CHP’liler rapora da komisyonun çalışma usulüne de tepkili. Zira MİT Müsteşarı ve Genelkurmay Başkanı’nın komisyona çağırılmaması nedeniyle çalışmaların tamamlanamadığını söylüyorlar. CHP’liler yaptıkları basın toplantıları ve sosyal medya açıklamalarında 15 Temmuz gecesinde yaşanan bazı olayların halen karanlıkta olduğunu söyleyerek AK Parti’yi gerçekleri sümenaltı etmekle suçluyorlar.

Örneğin bir subay darbe günü sabah saat 11’de MİT’i uyardığını söylemiş, tutuklu bir asker ise darbe günü akşam sekiz buçuğa kadar MİT Müsteşarı Hakan Fidan’ın Genelkurmay Karargâhı’nda olduğu yönünde ifade vermişti. CHP’li vekiller Fidan ve Genelkurmay Başkanı Akar komisyona gelseydi, kendilerine “Darbeyi ne zaman öğrendiniz? Ne gibi önlemler aldınız? Darbeci askerler ile Hükümet arasında bir pazarlık yapıldı mı? Darbe girişimi daha önceden engellenebilir miydi? Darbe gecesi yaşamını yitiren 249 insan bile bile mi ölüme gönderildi?” sorularını soracaklarını söylüyorlar.

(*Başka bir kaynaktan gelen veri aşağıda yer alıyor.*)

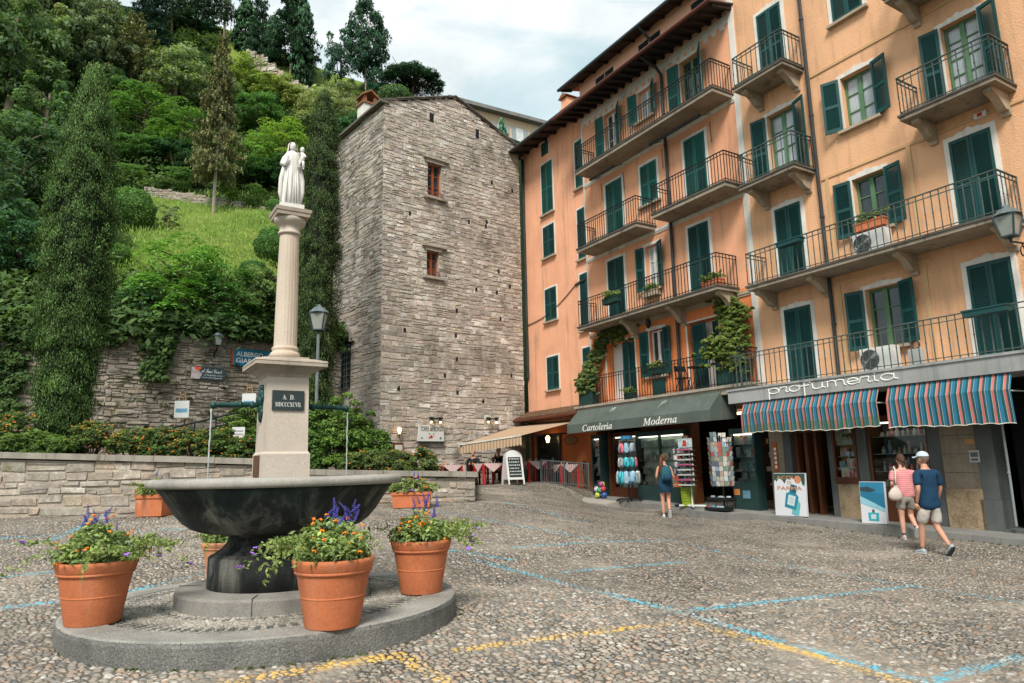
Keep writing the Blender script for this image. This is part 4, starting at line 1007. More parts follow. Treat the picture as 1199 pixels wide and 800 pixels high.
def crown_conifer(seed, tiers=26, nl=52, r0=.48, b0=.08, droop=.35):
 rg = np.random.default_rng(seed); Cs, Ns, cs, ups = [], [], [], []
 for t in range(tiers):
  z = b0 + (1 - b0) * t / tiers; L = r0 * (1 - (t / tiers)) ** .8 * rg.uniform(.75, 1.1) + .03
  nb = max(4, int(9 * (1 - t / tiers) + 4))
  for k in range(nb):
   a = rg.uniform(0, 6.28); s = rg.uniform(.12, 1, nl) ** .7; LL = L * rg.uniform(.6, 1.1)
   w_ = rg.normal(size=nl) * .04 * (1.2 - s)
   x = s * LL; P = np.stack([x * math.cos(a) - w_ * math.sin(a), x * math.sin(a) + w_ * math.cos(a), z + .05 * s - droop * (s * LL) ** 1.4 * .6 + rg.normal(size=nl) * .010], 1)
   c = rg.uniform(.65, 1.25) * rg.uniform(.7, 1.2, nl) * (.65 + .45 * s)  # shade within the crown coloured in: leaves darker towards the trunk
   y = rg.uniform(-.15, .35)
   Cs.append(P); Ns.append(np.stack([np.full(nl, .2 * math.cos(a)), np.full(nl, .2 * math.sin(a)), np.ones(nl)], 1) + rg.normal(size=(nl, 3)) * .5)
   cs.append(np.stack([c * (1 + .5 * y), c * (1 + .2 * y), c * (1 - .2 * y)], 1))
 return leaf_mesh('crown', np.concatenate(Cs), np.concatenate(Ns), .02, .4, np.concatenate(cs), rg)
def crown_cypress(seed, n=15000, prof=None, half=.0125, rad=.5, nclump=420, so=(.046, .016)):
 """upright tufts in a narrow column"""
 rg = np.random.default_rng(seed); prof = prof or (lambda t: np.minimum(1, (1 - t) * 3.2) ** .6 * np.minimum(1, .55 + t * 2.2) * (1 - .25 * t))
 t = rg.uniform(.0, 1, nclump); a = rg.uniform(0, 6.283, nclump); r_ = rad * prof(t) * rg.uniform(.70, 1.13, nclump) * (1 + .09 * np.sin(a * 3 + t * 14) + .07 * np.sin(a * 5 - t * 31))
 cc = np.stack([r_ * np.cos(a), r_ * np.sin(a), t], 1); per = n // nclump
 off = rg.normal(size=(nclump, per, 3)) * np.array([so[0], so[0], so[1]]); P = cc[:, None] + off
 up01 = (off[..., 2] / so[1])
 P[..., :2] *= (1 - .06 * up01[..., None])
 radial = np.stack([np.cos(a), np.sin(a), np.zeros(nclump)], 1)
 outw = (off[..., :2] * radial[:, None, :2]).sum(2) / so[0]
 Nn = radial[:, None] * .8 + off * np.array([.32 / so[0], .32 / so[0], .1 / so[1]]) + rg.normal(size=off.shape) * .6 + np.array([0, 0, .25])
 ct = rg.uniform(.7, 1.45, nclump)
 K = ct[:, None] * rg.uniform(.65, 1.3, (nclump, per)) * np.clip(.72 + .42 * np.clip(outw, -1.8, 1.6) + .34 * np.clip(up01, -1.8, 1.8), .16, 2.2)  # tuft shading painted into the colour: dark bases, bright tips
 yel = rg.uniform(-.1, .45, (nclump, 1)) + .12 * np.clip(up01, 0, 2)
 col = np.stack([K * (1 + .45 * yel), K * (1 + .15 * yel), K * (1 - .2 * yel)], 2).reshape(-1, 3)
 Nn = Nn.reshape(-1, 3); Pf = P.reshape(-1, 3); k = len(Pf)
 up = np.tile(np.array([0, 0, 1.0]), (k, 1)) + Nn * np.array([.25, .25, 0])
 # account for the tall, narrow scale the mesh gets: width unit is about a fifth of the height unit
 return Pf, Nn, col, up, rg, half
def cypress_mesh(seed, Hm, Wm, n, half_m, prof=None, nclump=420):
 P, Nn, col, up, rg, _ = crown_cypress(seed, n, prof, nclump=nclump, so=(.046, .016) if Hm == 1 else (.085 / Wm, .13 / Hm))
 Nn = Nn.copy()
 P = P * np.array([Wm, Wm, Hm])
 Nn = Nn.copy(); Nn[:, 2] *= .4
 return leaf_mesh('crown', P, Nn, half_m * rg.uniform(.6, 1.4, len(P)), .27, col, rg, up)
def crown_bush(seed, n=5200, half=.032, sq=(.5, .5, .5), box=False):
 rg = np.random.default_rng(seed); d = unit(rg.normal(size=(n, 3)))
 if box: d = np.sign(d) * np.abs(d) ** .32; d = d / np.maximum(np.abs(d).max(1, keepdims=True), .8)
 lump = 1 + .05 * np.sin(d[:, 0] * 9 + seed) * np.cos(d[:, 1] * 8) + .04 * np.sin(d[:, 2] * 11)
 P = d * np.array(sq) * lump[:, None] * rg.uniform(.9, 1.03, (n, 1)); P[:, 2] += sq[2]
 k = rg.uniform(.6, 1.3, n) * (.72 + .4 * np.clip(d[:, 2], -.4, 1)) * (1 + .15 * np.sin(P[:, 0] * 14) * np.sin(P[:, 1] * 13 + P[:, 2] * 15))  # shading coloured in: leaves darker low down, lighter on top
 y = np.clip(d[:, 2], 0, 1) * rg.uniform(0, .6, n)
 return leaf_mesh('crown', P, d + rg.normal(size=(n, 3)) * .5, half * rg.uniform(.6, 1.2, n), .55, np.stack([k * (1 + .5 * y), k * (1 + .2 * y), k * (1 - .2 * y)], 1), rg)
def crown_umbrella(seed):
 rg = np.random.default_rng(seed); n = 90
 n = 150; a = rg.uniform(0, 6.28, n); r_ = .46 * rg.uniform(0, 1, n) ** .5; z = .50 + .42 * np.sqrt(1 - (r_ / .5) ** 2) * rg.uniform(.55, 1, n)
 cc = np.stack([r_ * np.cos(a), r_ * np.sin(a), z], 1)
 C, Nn, col = clump_leaves(cc, rg.uniform(.07, .11, n), 120, .02, rg, flat=.7)
 return leaf_mesh('crown', C, Nn, .022 * rg.uniform(.6, 1.2, len(C)), .3, col, rg)
def crown_wispy(seed, n=30, nl=70):
 rg = np.random.default_rng(seed); z = rg.uniform(.25, 1, n); a = rg.uniform(0, 6.28, n); r_ = .42 * np.sqrt(np.clip(1 - ((z - .55) / .5) ** 2, .02, 1)) * rg.uniform(.4, 1.0, n)
 cc = np.stack([r_ * np.cos(a), r_ * np.sin(a), z], 1); C, Nn, col = clump_leaves(cc, rg.uniform(.05, .11, n), nl, .02, rg)
 return leaf_mesh('crown', C, Nn, .024, .35, col, rg)
def trunk_mesh(seed, limbs=6, top=.8, r0=.035, spread=.32, z0=.3, lean=.03):
 rd = random.Random(seed); mb = MB()
 pts = [(lean * math.sin(k * 1.3 + seed) * k / 6, lean * math.cos(k + seed) * k / 6, top * k / 6 - (.03 if k == 0 else 0)) for k in range(7)]
 mb.tube(pts, [r0 * (1.25 - .95 * k / 6) for k in range(7)], 8)
 for i in range(limbs):
  t = z0 + (top - z0) * i / limbs; k = min(5, int(t / top * 6)); p = Vector(pts[k]).lerp(Vector(pts[k + 1]), t / top * 6 - k); a = rd.uniform(0, 6.28); L = spread * rd.uniform(.6, 1.1)
  q = [p, p + Vector((math.cos(a) * L * .45, math.sin(a) * L * .45, L * .28)), p + Vector((math.cos(a + .25) * L, math.sin(a + .25) * L, L * rd.uniform(.35, .75)))]
  mb.tube(q, [r0 * .5, r0 * .32, r0 * .1], 6)
 return mb.mesh('trunk', True)
PRO = {'broad': [crown_broad(s) for s in (1, 2, 3, 4)], 'loose': [crown_broad(s, 44, 90, .024, (.07, .13)) for s in (11, 12)], 'airy': [crown_airy(s) for s in (21, 22)],
  'conifer': [crown_conifer(s) for s in (31, 32)], 'sparse': [crown_conifer(33, 26, 60, .5, .2, .5), crown_conifer(34, 20, 40, .5, .3, .2)],
  'cypress': [cypress_mesh(s, 1, .22, 6500, .022, nclump=260) for s in (41, 42)], 'bush': [crown_bush(s) for s in (51, 52)], 'hedge': [crown_bush(53, 6000, .03, (.5, .5, .5), True)],
  'umbrella': [crown_umbrella(61)], 'wispy': [crown_wispy(71)], 'tall': [crown_broad(s, 120, 95, .022, (.065, .12)) for s in (81, 82)]}
TRK = {'broad': [trunk_mesh(s, 7) for s in (1, 2)], 'conifer': [trunk_mesh(3, 0, .97, .018)], 'umbrella': [trunk_mesh(5, 9, .78, .03, .42, .45)], 'bare': [trunk_mesh(6, 10, .95, .022, .22, .35)]}
for k, L in PRO.items():
 for me_ in L: me_.materials.append(NEEDLE if k in ('conifer', 'cypress', 'umbrella', 'sparse') else LEAF)
G_DARK = (.018, .055, .022); GK = 1.6; G_MID = (.040, .105, .022); G_LIT = (.085, .165, .030); G_PALE = (.13, .20, .060); G_YEL = (.17, .19, .045); G_BR = (.078, .094, .028); G_BLUE = (.045, .10, .070); G_CYP = (.030, .062, .020)
_tc = [0]
def tree_at(base, h, w, kind, color, label, name='tree', cat='tree', group=None, trunk='broad', bark=None, rot=None, zs=0.0, pick=None, trk=True):
 _tc[0] += 1; i = _tc[0]
 t = thing(name, label, cat, base, (i * 2.39) if rot is None else rot, group)
 L = PRO[kind]; w *= 1.2; c = put('crown', L[(i if pick is None else pick) % len(L)], None, t); c.color = c4(tuple(min(.42, q_ * (2.2 if max(color) > .08 else 1.9) * a_) for q_, a_ in zip(color, (1.12, 1.0, 1.3))))
 c.scale = (w, w, h) if kind not in ('cypress',) else (w / .22, w / .22, h); c.location = (0, 0, zs * h)
 if trk:
  Lt = TRK[trunk]; me_ = Lt[i % len(Lt)]
  bk = bark or BARK; key = (me_.name, bk.name)
  if key not in _kids: mm = me_.copy(); mm.materials.clear(); mm.materials.append(bk); _kids[key] = mm
  b_ = put('trunk', _kids[key], None, t); b_.scale = (max(w, h * .45), max(w, h * .45), h)
 return t
def htree(px, pyb, pyt, wpx, *a, **k):
 p = hpix(px, pyb); s = p[1] / FPX * 1.02; return tree_at(p - np.array([0, 0, .15]), (pyb - pyt) * s, wpx * s, *a, **k)
# skyline
htree(287, 62, -14, 26, 'cypress', (.022, .07, .022), 'bright green columnar cypress on the skyline left of the tallest conifer', 'cypress_tree', trunk='conifer')
htree(352, 100, -30, 22, 'cypress', (.02, .065, .024), 'narrow dark cypress at the right end of the row on the ridge', 'cypress_tree', trunk='conifer')
htree(318, 74, 6, 22, 'cypress', (.025, .075, .024), 'short green cypress between two dark conifers on the ridge', 'cypress_tree', trunk='conifer')
htree(340, 92, -70, 70, 'sparse', G_DARK, 'tall dark conifer with a bare pale trunk on the ridge', 'conifer_tree', trunk='conifer', bark=BARK_P)
htree(302, 70, -50, 40, 'conifer', G_DARK, 'dark conifer at the centre of the ridge top', 'conifer_tree', trunk='conifer')
htree(360, 102, 30, 22, 'conifer', G_DARK, 'small dark conifer at the right edge of the ridge row', 'conifer_tree', trunk='conifer')
htree(262, 52, -60, 55, 'loose', (.03, .06, .03), 'tree with pale bare limbs at the top of the hill', trunk='bare', bark=BARK_P)
htree(228, 40, -60, 62, 'conifer', G_DARK, 'dark fir left of the pale limbed tree on the hilltop', 'conifer_tree', trunk='conifer')
htree(200, 45, -50, 62, 'sparse', (.03, .07, .025), 'drooping dark conifer near the top of the hill', 'conifer_tree', trunk='conifer')
htree(170, 62, -60, 66, 'conifer', (.014, .045, .026), 'nearly black fir behind the yellowish conifer', 'conifer_tree', trunk='conifer')
htree(428, 116, -20, 52, 'tall', (.026, .075, .036), 'tall slender tree with pale trunk on the ridge above the tower', trunk='conifer', bark=BARK_P, zs=.02)
htree(398, 116, 16, 46, 'loose', (.03, .085, .05), 'bushy bluish tree left of the tall slender tree on the ridge', bark=BARK_D)
htree(440, 122, 66, 24, 'broad', (.02, .08, .035), 'small round tree at the foot of the tall slender tree')
htree(482, 132, 68, 66, 'umbrella', (.024, .075, .030), 'umbrella pine with flat round crown behind the tower roof', 'pine_tree', trunk='umbrella', bark=BARK_D)
htree(508, 136, 100, 22, 'wispy', (.04, .085, .04), 'wispy sapling at the right of the umbrella pine', trunk='bare')
htree(462, 134, 96, 40, 'bush', (.05, .11, .03), 'leafy bush between the tall tree and the umbrella pine', 'bush', 'bush', trk=False)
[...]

Kendilerine “Yurtta Sulh Konseyi” adını veren darbeci askerlerin üzerinden darbenin ardından kimlerin hangi göreve getirileceğine ilişkin bir liste çıkmıştı. Belediye başkanlarının dahi belirlendiği bu listede Cumhurbaşkanı ve Başbakan gibi kritik isimler ise boş bırakılmıştı. CHP’li milletvekilleri Araştırma Komisyonu’nun cezaevindeki darbeci askerlerle görüşerek, “Darbenin Cumhurbaşkanı, Başbakanı, Bakanlar Kurulu’na kimler getirilecekti? Konsey içinde sivil siyasetçi var mı? Darbe gecesi boyunca herhangi bir pazarlık oldu mu? Sizden istekler nelerdi, nasıl sonuçlandı? Şu an bir pazarlık süreci var mı?” sorularını sormak istiyorlardı. Cezaevlerine gitme talepleri de Adalet Bakanlığı tarafından reddedildi.

CHP’li Aykut Erdoğdu, “AKP'nin darbe gerçekleriyle ilgili korkuları var görünüyor. Sakladıkları ve açığa çıkmasından çok korktukları gerçekler var gibi” diyor. Erdoğdu’nun iddiaları ne kadar gerçeği yansıtıyor bilinmez ancak Araştırma Komisyonu’nu kapatma tavrı AK Parti’nin hem kamuoyu hem de dış dünyada akıllara gelen sorulara yanıt vermekten kaçındığını gözler önüne seriyor.